A few months ago I saw MIT finance professor Andrew Lo give a talk about the causes of the (what are we calling it now?) Great Recession. Professor Lo has a marvelously MIT-ish title: Director of the MIT Laboratory for Financial Engineering. I’m picturing Bunsen burners cooking murky brews of currency to test their liquidity. But I digress.
Lo is an entertaining speaker and did an excellent job explaining the mechanics of the collapse of the credit markets. But he then went on to discourage us from looking for scapegoats. He’s become fascinated by the nature of human behavior and what’s known as “normal accident theory”. The idea, first formulated by Charles Perrow in his eponymous book on the subject, is that when systems reach a certain level of tightly-coupled complexity (and especially when these systems are profitable, politically valuable, and generally successful), it can be impossible to prevent multiple small failures from cascading into disasters. Airplane accidents, nuclear reactor meltdowns, credit market disasters, oil rig fires, these all fit the model of normal accidents. They’re all protected by a vast web of safety measures that usually work very well.
Usually. In fact, the better your safety record, the easier it is to set up a really big disaster. Lo, explaining why normal accidents happen in the context of Wall Street, asked us to imagine telling the CEO of Lehman Brothers to shut down his most profitable department because the market is overheating. It’s quite simple: No one will stop a profitable locomotive, even when it’s clearly headed over a cliff. Nothing can stop the train. Nothing except crushing impact with the ground.
What’s the answer? As you might expect from an academic, Lo said: “More knowledge.” We need more PhDs, more smart people to help us understand these fast-moving financial innovations so they can be codified and regulated.
I can’t say I disagree with him; I like knowledge too. But I see an unsatisfying meta-loop, a lurking arms-race logic. More knowledge leads to more innovation, which leads to more poorly understood coupling. You always want to be faster than your problems. That’s the value of being smart. But as you race ahead, you plow up a bow wave of new problems that are just as fast as you.
Autocatalytic systems, which is to say self-interested systems that modify themselves, are the most fascinating and terrifying things in the universe. They usually work well, but you can never guarantee they won’t burst into flame tomorrow afternoon.
Don’t be alarmed. Things like this will happen from time to time.

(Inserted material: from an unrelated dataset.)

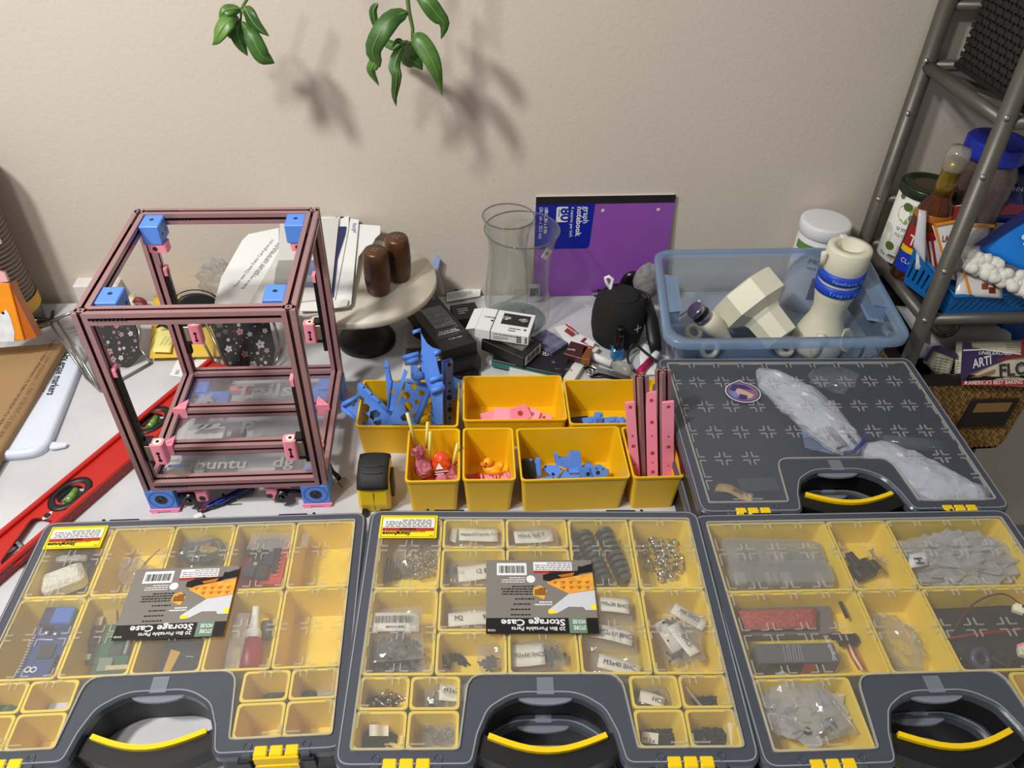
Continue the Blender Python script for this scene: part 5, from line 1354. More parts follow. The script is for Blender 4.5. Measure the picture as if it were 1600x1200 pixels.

The underlying problem with these systems is that discovery and innovation are fast but understanding is slow, and our culture rewards people who can sound like they understand the innovations. If you look at any of the recent disasters, there are a bevy of experts explaining how they had not expected the whatever to happen because of blah blah blah… If any one of them had had any real understanding of the systems they were running — like the handful of hedgefund gurus who years earlier foresaw the subprime collapse did — they wouldn’t be surprised by the disaster. Here in the hypothesis-driven halls of science, we are discouraged from saying, “I don’t know,” even though we all know that that statement is the lodestone to the research that will ultimately help us understand.